Коллеги и, несомненно, сам Рейнольдс часто уговаривали Хантера позировать для портрета, но он всегда отказывался. В конце концов, по настоянию другого друга, гравера Уильяма Шарпа, он согласился пройти через эту неприятную процедуру. Нетерпеливый, беспокойный и не желающий терять впустую ни одной секунды, он был, безусловно, ужасным натурщиком. Потребовалось немало мучений и жалоб, и, наконец, работа, казалось, близилась к завершению. Но однажды в полдень, как раз в тот момент, когда Рейнольдс отказался от мысли создать действительно хороший портрет, произошло нечто удивительное. На несколько минут Хантер, казалось, забыл, где он находится, глубоко задумавшись о чем-то, как будто он мысленно вел беседу с источником своего гения, прислушиваясь к «шепоту Вселенной». Не нарушая тишины этого волшебного момента, Рейнольдс перевернул почти законченный портрет вверх ногами и сделал новый набросок лица Хантера между ногами уже сделанного изображения. Он делал эскизы по всей картине. В следующем году на выставке Королевской академии искусств эти зарисовки получили наивысшую оценку специалистов.

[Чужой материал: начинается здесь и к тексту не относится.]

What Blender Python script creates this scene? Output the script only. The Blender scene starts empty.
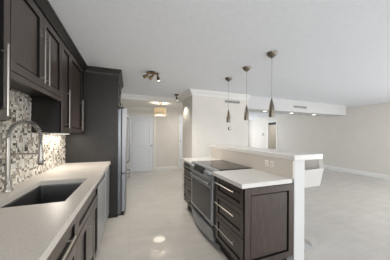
import bpy, bmesh, math, random
from mathutils import Vector, Matrix

# ------------------------------------------------------------------ camera, world, lights, exposure
scene = bpy.context.scene
C = scene.collection
H = 2.38            # ceiling height
CAMH = 1.33
YAW, ROLL, FPX = 0.355, 0.005, 176.0
fwd = Vector((math.sin(YAW), math.cos(YAW), 0))
rgt = Vector((math.cos(YAW), -math.sin(YAW), 0))
up = Vector((0, 0, 1))
cr, sr = math.cos(ROLL), math.sin(ROLL)
R2, U2 = cr * rgt + sr * up, -sr * rgt + cr * up
cam_data = bpy.data.cameras.new('camera')
cam = bpy.data.objects.new('camera', cam_data)
C.objects.link(cam)
m = Matrix((R2, U2, -fwd)).transposed().to_4x4()
m.translation = Vector((0, 0, CAMH))
cam.matrix_world = m
cam_data.sensor_fit = 'HORIZONTAL'
cam_data.sensor_width = 36
cam_data.lens = FPX / 390 * 36
cam_data.shift_y = 5.5 / 390
cam_data.clip_start = 0.02
scene.camera = cam

world = bpy.data.worlds.new('world')
scene.world = world
world.use_nodes = True
bg = world.node_tree.nodes['Background']
bg.inputs[0].default_value = (0.92, 0.96, 1.0, 1)
bg.inputs[1].default_value = 1.0

def area(name, loc, target, sx, sy, power, col=(1, 1, 1), spread=math.pi):
    l = bpy.data.lights.new(name, 'AREA')
    l.shape = 'RECTANGLE'
    l.size, l.size_y, l.energy, l.color, l.spread = sx, sy, power, col, spread
    o = bpy.data.objects.new(name, l)
    C.objects.link(o)
    o.location = loc
    o.rotation_euler = (Vector(target) - Vector(loc)).to_track_quat('-Z', 'Y').to_euler()
    return o

# daylight through the balcony doors behind the camera, then added fill from unseen windows
area('daylight_balcony', (3.6, -3.4, 1.2), (3.6, 2, 0.2), 6.6, 2.1, 42.0, (0.98, 0.99, 1.0))
area('far_fill_light', (5.2, 9.9, 1.3), (5.2, 5, 1.7), 3.6, 1.9, 54.1, (0.97, 0.985, 1.0))  # unseen window light, added to whiten the far right wall
area('side_fill_light', (7.42, -1.5, 1.35), (0, -0.6, 1.35), 3.0, 1.7, 125.0, (0.98, 0.99, 1.0))  # added to brighten the upper doors, no window known there
area('rear_fill_light', (-0.3, -3.5, 1.5), (0.0, 0.3, 2.6), 0.9, 1.2, 50.4, (0.98, 0.99, 1.0))  # added upward fill for the ceiling over the kitchen
# added fill lights without fixtures, out of view: kitchen and dining ends behind the camera, hall branch behind the wall block
area('kitchen_fill_light', (0.1, -1.2, 2.3), (0.1, -1.2, 0), 1.2, 0.6, 4.0, (1.0, 0.97, 0.93))
area('dining_fill_light', (5.7, 0.5, 2.3), (5.9, 0.9, 0), 1.2, 1.2, 36.3, (1.0, 0.98, 0.95))
area('hall_fill_light', (2.15, 5.6, 2.22), (1.9, 5.7, 0), 0.5, 0.8, 15, (1.0, 0.975, 0.95))

scene.view_settings.view_transform = 'Standard'
scene.view_settings.look = 'None'
scene.view_settings.gamma = 1
scene.view_settings.use_curve_mapping = False
scene.view_settings.exposure = 0.05

# ------------------------------------------------------------------ materials
def srgb(r, g, b):
    def f(c):
        c /= 255
        return c / 12.92 if c <= 0.04045 else ((c + 0.055) / 1.055) ** 2.4
    return (f(r), f(g), f(b), 1)

def mat(name, col, rough=0.5, metal=0.0, spec=0.5, emit=None, estr=0, coat=0):
    mt = bpy.data.materials.new(name)
    mt.use_nodes = True
    b = mt.node_tree.nodes['Principled BSDF']
    b.inputs['Base Color'].default_value = col
    b.inputs['Roughness'].default_value = rough
    b.inputs['Metallic'].default_value = metal
    b.inputs['Specular IOR Level'].default_value = spec
    if coat:
        b.inputs['Coat Weight'].default_value = coat
    if emit:
        b.inputs['Emission Color'].default_value = emit
        b.inputs['Emission Strength'].default_value = estr
    return mt

def nodes(mt):
    nt = mt.node_tree
    return nt, nt.nodes, nt.links, nt.nodes['Principled BSDF']

def add(nt, t, **kw):
    n = nt.nodes.new(t)
    for k, v in kw.items():
        setattr(n, k, v)
    return n

def noise_color(mt, c1, c2, scale, stretch=(1, 1, 1), detail=4, lo=0.35, hi=0.65, bump=0, bscale=None):
    nt, ns, lk, b = nodes(mt)
    tc = add(nt, 'ShaderNodeTexCoord')
    geo = add(nt, 'ShaderNodeNewGeometry')
    mp = add(nt, 'ShaderNodeMapping')
    mp.inputs['Scale'].default_value = stretch
    lk.new(geo.outputs['Position'], mp.inputs['Vector'])
    nz = add(nt, 'ShaderNodeTexNoise')
    nz.inputs['Scale'].default_value = scale
    nz.inputs['Detail'].default_value = detail
    lk.new(mp.outputs[0], nz.inputs['Vector'])
    rp = add(nt, 'ShaderNodeValToRGB')
    rp.color_ramp.elements[0].position, rp.color_ramp.elements[1].position = lo, hi
    rp.color_ramp.elements[0].color, rp.color_ramp.elements[1].color = c1, c2
    lk.new(nz.outputs['Fac'], rp.inputs[0])
    lk.new(rp.outputs[0], b.inputs['Base Color'])
    if bump:
        n2 = add(nt, 'ShaderNodeTexNoise')
        n2.inputs['Scale'].default_value = bscale or scale
        n2.inputs['Detail'].default_value = 3
        lk.new(geo.outputs['Position'], n2.inputs['Vector'])
        bp = add(nt, 'ShaderNodeBump')
        bp.inputs['Strength'].default_value = bump
        bp.inputs['Distance'].default_value = 0.004
        lk.new(n2.outputs['Fac'], bp.inputs['Height'])
        lk.new(bp.outputs[0], b.inputs['Normal'])
    return mt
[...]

На портрете Хантер окружен реликвиями, которые он собирал всю жизнь. Среди них препарат системы кровеносных сосудов легких, открытый фолиант его рукописи, посвященной, пользуясь авторской формулировкой, «градационным рядам» сравнительной анатомии, и нижние конечности коричневого скелета Чарльза Бирна. Каждый год по случаю очередной речи в честь Хантера над оратором вешают этот портрет. Взирающий с полотна на собравшихся в зале коллег-хирургов, погруженный в мысли среди своих самых ценных экспонатов, Джон Хантер красноречивее любого из приглашенных когда-либо профессоров.